Source material
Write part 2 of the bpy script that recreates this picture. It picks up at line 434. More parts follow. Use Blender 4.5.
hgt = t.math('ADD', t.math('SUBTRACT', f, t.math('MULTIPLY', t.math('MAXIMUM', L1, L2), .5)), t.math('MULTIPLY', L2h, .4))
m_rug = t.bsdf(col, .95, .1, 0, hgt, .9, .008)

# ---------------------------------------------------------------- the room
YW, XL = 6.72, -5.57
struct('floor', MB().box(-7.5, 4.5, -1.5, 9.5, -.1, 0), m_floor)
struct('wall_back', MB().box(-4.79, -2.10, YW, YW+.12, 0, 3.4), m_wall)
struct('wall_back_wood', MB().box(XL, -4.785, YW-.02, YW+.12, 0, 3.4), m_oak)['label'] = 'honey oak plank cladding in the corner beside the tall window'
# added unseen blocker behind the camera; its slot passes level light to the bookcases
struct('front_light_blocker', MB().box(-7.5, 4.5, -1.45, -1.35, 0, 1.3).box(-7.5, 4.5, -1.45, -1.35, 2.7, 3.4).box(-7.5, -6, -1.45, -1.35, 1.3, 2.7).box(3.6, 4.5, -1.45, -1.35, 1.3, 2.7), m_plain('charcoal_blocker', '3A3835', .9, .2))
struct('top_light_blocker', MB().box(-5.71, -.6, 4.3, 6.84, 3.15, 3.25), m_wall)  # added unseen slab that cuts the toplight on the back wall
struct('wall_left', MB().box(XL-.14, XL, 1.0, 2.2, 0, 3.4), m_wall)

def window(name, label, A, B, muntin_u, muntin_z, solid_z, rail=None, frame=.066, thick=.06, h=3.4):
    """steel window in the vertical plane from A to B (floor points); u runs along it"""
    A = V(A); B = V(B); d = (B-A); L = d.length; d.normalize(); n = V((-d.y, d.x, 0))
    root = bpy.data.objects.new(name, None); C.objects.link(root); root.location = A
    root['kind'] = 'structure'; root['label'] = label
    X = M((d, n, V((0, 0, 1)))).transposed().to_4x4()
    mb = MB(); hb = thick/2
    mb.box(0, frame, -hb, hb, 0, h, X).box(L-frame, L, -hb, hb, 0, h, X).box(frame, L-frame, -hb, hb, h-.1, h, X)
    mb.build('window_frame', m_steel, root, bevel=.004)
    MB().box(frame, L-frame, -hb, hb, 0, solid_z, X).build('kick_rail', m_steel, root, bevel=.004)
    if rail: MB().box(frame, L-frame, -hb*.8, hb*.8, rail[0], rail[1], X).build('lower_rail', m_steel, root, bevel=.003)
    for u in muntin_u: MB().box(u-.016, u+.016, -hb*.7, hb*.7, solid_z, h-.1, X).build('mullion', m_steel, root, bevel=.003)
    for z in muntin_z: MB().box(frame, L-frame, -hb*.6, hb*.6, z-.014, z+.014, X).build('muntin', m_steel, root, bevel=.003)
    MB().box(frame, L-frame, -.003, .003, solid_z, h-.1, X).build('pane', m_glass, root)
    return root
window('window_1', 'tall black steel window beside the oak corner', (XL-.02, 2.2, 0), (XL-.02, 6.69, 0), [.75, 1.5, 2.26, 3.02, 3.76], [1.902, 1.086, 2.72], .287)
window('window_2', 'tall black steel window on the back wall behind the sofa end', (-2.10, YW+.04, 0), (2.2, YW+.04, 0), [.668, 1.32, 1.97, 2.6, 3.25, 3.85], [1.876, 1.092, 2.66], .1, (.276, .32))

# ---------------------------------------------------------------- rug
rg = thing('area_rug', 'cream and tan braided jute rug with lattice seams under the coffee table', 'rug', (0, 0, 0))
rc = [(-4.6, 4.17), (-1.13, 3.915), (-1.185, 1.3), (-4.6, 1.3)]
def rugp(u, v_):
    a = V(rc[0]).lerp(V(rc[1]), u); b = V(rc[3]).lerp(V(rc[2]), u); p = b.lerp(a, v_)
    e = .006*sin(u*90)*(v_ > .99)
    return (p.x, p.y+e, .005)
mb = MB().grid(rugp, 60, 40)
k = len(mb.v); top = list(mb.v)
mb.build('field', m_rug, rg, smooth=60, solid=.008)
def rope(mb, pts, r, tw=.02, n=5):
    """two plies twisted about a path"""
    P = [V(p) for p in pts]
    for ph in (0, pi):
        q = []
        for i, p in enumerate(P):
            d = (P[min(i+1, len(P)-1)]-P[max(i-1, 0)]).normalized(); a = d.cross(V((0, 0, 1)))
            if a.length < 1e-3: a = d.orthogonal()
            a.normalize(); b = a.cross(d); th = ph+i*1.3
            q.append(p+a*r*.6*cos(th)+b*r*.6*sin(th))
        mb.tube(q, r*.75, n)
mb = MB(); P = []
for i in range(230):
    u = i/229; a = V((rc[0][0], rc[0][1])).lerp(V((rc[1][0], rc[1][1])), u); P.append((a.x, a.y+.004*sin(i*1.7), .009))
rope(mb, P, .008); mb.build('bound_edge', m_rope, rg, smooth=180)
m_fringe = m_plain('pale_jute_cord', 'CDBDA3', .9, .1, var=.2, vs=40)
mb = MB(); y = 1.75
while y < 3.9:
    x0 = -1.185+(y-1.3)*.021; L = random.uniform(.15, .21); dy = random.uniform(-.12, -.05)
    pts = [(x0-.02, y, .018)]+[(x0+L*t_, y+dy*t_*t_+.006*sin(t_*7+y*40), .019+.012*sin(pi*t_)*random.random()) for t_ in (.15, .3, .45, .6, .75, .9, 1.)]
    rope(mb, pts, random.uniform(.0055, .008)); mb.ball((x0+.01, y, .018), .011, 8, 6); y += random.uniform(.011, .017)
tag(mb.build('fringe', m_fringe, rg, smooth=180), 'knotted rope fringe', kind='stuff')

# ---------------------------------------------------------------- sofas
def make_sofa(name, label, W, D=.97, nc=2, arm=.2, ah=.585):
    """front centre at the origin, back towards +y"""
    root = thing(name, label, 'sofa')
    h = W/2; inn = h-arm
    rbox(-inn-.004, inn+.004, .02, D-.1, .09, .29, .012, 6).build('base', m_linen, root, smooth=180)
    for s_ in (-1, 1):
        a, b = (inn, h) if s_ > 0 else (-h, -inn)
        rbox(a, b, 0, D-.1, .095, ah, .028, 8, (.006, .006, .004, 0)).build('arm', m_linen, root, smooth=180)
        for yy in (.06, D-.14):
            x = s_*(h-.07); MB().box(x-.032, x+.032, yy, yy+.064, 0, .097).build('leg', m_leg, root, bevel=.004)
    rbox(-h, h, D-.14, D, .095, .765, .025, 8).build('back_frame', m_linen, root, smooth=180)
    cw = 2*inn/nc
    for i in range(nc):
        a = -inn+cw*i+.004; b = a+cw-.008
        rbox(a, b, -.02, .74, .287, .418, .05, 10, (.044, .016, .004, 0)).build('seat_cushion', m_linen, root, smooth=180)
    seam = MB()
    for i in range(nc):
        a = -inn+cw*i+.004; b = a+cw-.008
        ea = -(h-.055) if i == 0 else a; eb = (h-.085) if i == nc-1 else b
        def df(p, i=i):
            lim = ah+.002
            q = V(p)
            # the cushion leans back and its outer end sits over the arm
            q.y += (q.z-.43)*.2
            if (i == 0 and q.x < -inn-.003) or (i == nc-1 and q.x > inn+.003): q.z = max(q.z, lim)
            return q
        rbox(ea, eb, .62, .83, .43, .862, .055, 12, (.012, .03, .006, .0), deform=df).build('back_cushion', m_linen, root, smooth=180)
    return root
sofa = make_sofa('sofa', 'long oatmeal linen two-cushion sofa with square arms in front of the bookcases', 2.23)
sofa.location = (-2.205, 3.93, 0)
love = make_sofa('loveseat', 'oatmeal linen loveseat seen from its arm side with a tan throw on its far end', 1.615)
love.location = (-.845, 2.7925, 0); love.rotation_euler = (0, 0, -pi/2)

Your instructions
Copy the material above back out, exactly as written.

Task response
Write part 2 of the bpy script that recreates this picture. It picks up at line 434. More parts follow. Use Blender 4.5.
hgt = t.math('ADD', t.math('SUBTRACT', f, t.math('MULTIPLY', t.math('MAXIMUM', L1, L2), .5)), t.math('MULTIPLY', L2h, .4))
m_rug = t.bsdf(col, .95, .1, 0, hgt, .9, .008)

# ---------------------------------------------------------------- the room
YW, XL = 6.72, -5.57
struct('floor', MB().box(-7.5, 4.5, -1.5, 9.5, -.1, 0), m_floor)
struct('wall_back', MB().box(-4.79, -2.10, YW, YW+.12, 0, 3.4), m_wall)
struct('wall_back_wood', MB().box(XL, -4.785, YW-.02, YW+.12, 0, 3.4), m_oak)['label'] = 'honey oak plank cladding in the corner beside the tall window'
# added unseen blocker behind the camera; its slot passes level light to the bookcases
struct('front_light_blocker', MB().box(-7.5, 4.5, -1.45, -1.35, 0, 1.3).box(-7.5, 4.5, -1.45, -1.35, 2.7, 3.4).box(-7.5, -6, -1.45, -1.35, 1.3, 2.7).box(3.6, 4.5, -1.45, -1.35, 1.3, 2.7), m_plain('charcoal_blocker', '3A3835', .9, .2))
struct('top_light_blocker', MB().box(-5.71, -.6, 4.3, 6.84, 3.15, 3.25), m_wall)  # added unseen slab that cuts the toplight on the back wall
struct('wall_left', MB().box(XL-.14, XL, 1.0, 2.2, 0, 3.4), m_wall)

def window(name, label, A, B, muntin_u, muntin_z, solid_z, rail=None, frame=.066, thick=.06, h=3.4):
    """steel window in the vertical plane from A to B (floor points); u runs along it"""
    A = V(A); B = V(B); d = (B-A); L = d.length; d.normalize(); n = V((-d.y, d.x, 0))
    root = bpy.data.objects.new(name, None); C.objects.link(root); root.location = A
    root['kind'] = 'structure'; root['label'] = label
    X = M((d, n, V((0, 0, 1)))).transposed().to_4x4()
    mb = MB(); hb = thick/2
    mb.box(0, frame, -hb, hb, 0, h, X).box(L-frame, L, -hb, hb, 0, h, X).box(frame, L-frame, -hb, hb, h-.1, h, X)
    mb.build('window_frame', m_steel, root, bevel=.004)
    MB().box(frame, L-frame, -hb, hb, 0, solid_z, X).build('kick_rail', m_steel, root, bevel=.004)
    if rail: MB().box(frame, L-frame, -hb*.8, hb*.8, rail[0], rail[1], X).build('lower_rail', m_steel, root, bevel=.003)
    for u in muntin_u: MB().box(u-.016, u+.016, -hb*.7, hb*.7, solid_z, h-.1, X).build('mullion', m_steel, root, bevel=.003)
    for z in muntin_z: MB().box(frame, L-frame, -hb*.6, hb*.6, z-.014, z+.014, X).build('muntin', m_steel, root, bevel=.003)
    MB().box(frame, L-frame, -.003, .003, solid_z, h-.1, X).build('pane', m_glass, root)
    return root
window('window_1', 'tall black steel window beside the oak corner', (XL-.02, 2.2, 0), (XL-.02, 6.69, 0), [.75, 1.5, 2.26, 3.02, 3.76], [1.902, 1.086, 2.72], .287)
window('window_2', 'tall black steel window on the back wall behind the sofa end', (-2.10, YW+.04, 0), (2.2, YW+.04, 0), [.668, 1.32, 1.97, 2.6, 3.25, 3.85], [1.876, 1.092, 2.66], .1, (.276, .32))

# ---------------------------------------------------------------- rug
rg = thing('area_rug', 'cream and tan braided jute rug with lattice seams under the coffee table', 'rug', (0, 0, 0))
rc = [(-4.6, 4.17), (-1.13, 3.915), (-1.185, 1.3), (-4.6, 1.3)]
def rugp(u, v_):
    a = V(rc[0]).lerp(V(rc[1]), u); b = V(rc[3]).lerp(V(rc[2]), u); p = b.lerp(a, v_)
    e = .006*sin(u*90)*(v_ > .99)
    return (p.x, p.y+e, .005)
mb = MB().grid(rugp, 60, 40)
k = len(mb.v); top = list(mb.v)
mb.build('field', m_rug, rg, smooth=60, solid=.008)
def rope(mb, pts, r, tw=.02, n=5):
    """two plies twisted about a path"""
    P = [V(p) for p in pts]
    for ph in (0, pi):
        q = []
        for i, p in enumerate(P):
            d = (P[min(i+1, len(P)-1)]-P[max(i-1, 0)]).normalized(); a = d.cross(V((0, 0, 1)))
            if a.length < 1e-3: a = d.orthogonal()
            a.normalize(); b = a.cross(d); th = ph+i*1.3
            q.append(p+a*r*.6*cos(th)+b*r*.6*sin(th))
        mb.tube(q, r*.75, n)
mb = MB(); P = []
for i in range(230):
    u = i/229; a = V((rc[0][0], rc[0][1])).lerp(V((rc[1][0], rc[1][1])), u); P.append((a.x, a.y+.004*sin(i*1.7), .009))
rope(mb, P, .008); mb.build('bound_edge', m_rope, rg, smooth=180)
m_fringe = m_plain('pale_jute_cord', 'CDBDA3', .9, .1, var=.2, vs=40)
mb = MB(); y = 1.75
while y < 3.9:
    x0 = -1.185+(y-1.3)*.021; L = random.uniform(.15, .21); dy = random.uniform(-.12, -.05)
    pts = [(x0-.02, y, .018)]+[(x0+L*t_, y+dy*t_*t_+.006*sin(t_*7+y*40), .019+.012*sin(pi*t_)*random.random()) for t_ in (.15, .3, .45, .6, .75, .9, 1.)]
    rope(mb, pts, random.uniform(.0055, .008)); mb.ball((x0+.01, y, .018), .011, 8, 6); y += random.uniform(.011, .017)
tag(mb.build('fringe', m_fringe, rg, smooth=180), 'knotted rope fringe', kind='stuff')

# ---------------------------------------------------------------- sofas
def make_sofa(name, label, W, D=.97, nc=2, arm=.2, ah=.585):
    """front centre at the origin, back towards +y"""
    root = thing(name, label, 'sofa')
    h = W/2; inn = h-arm
    rbox(-inn-.004, inn+.004, .02, D-.1, .09, .29, .012, 6).build('base', m_linen, root, smooth=180)
    for s_ in (-1, 1):
        a, b = (inn, h) if s_ > 0 else (-h, -inn)
        rbox(a, b, 0, D-.1, .095, ah, .028, 8, (.006, .006, .004, 0)).build('arm', m_linen, root, smooth=180)
        for yy in (.06, D-.14):
            x = s_*(h-.07); MB().box(x-.032, x+.032, yy, yy+.064, 0, .097).build('leg', m_leg, root, bevel=.004)
    rbox(-h, h, D-.14, D, .095, .765, .025, 8).build('back_frame', m_linen, root, smooth=180)
    cw = 2*inn/nc
    for i in range(nc):
        a = -inn+cw*i+.004; b = a+cw-.008
        rbox(a, b, -.02, .74, .287, .418, .05, 10, (.044, .016, .004, 0)).build('seat_cushion', m_linen, root, smooth=180)
    seam = MB()
    for i in range(nc):
        a = -inn+cw*i+.004; b = a+cw-.008
        ea = -(h-.055) if i == 0 else a; eb = (h-.085) if i == nc-1 else b
        def df(p, i=i):
            lim = ah+.002
            q = V(p)
            # the cushion leans back and its outer end sits over the arm
            q.y += (q.z-.43)*.2
            if (i == 0 and q.x < -inn-.003) or (i == nc-1 and q.x > inn+.003): q.z = max(q.z, lim)
            return q
        rbox(ea, eb, .62, .83, .43, .862, .055, 12, (.012, .03, .006, .0), deform=df).build('back_cushion', m_linen, root, smooth=180)
    return root
sofa = make_sofa('sofa', 'long oatmeal linen two-cushion sofa with square arms in front of the bookcases', 2.23)
sofa.location = (-2.205, 3.93, 0)
love = make_sofa('loveseat', 'oatmeal linen loveseat seen from its arm side with a tan throw on its far end', 1.615)
love.location = (-.845, 2.7925, 0); love.rotation_euler = (0, 0, -pi/2)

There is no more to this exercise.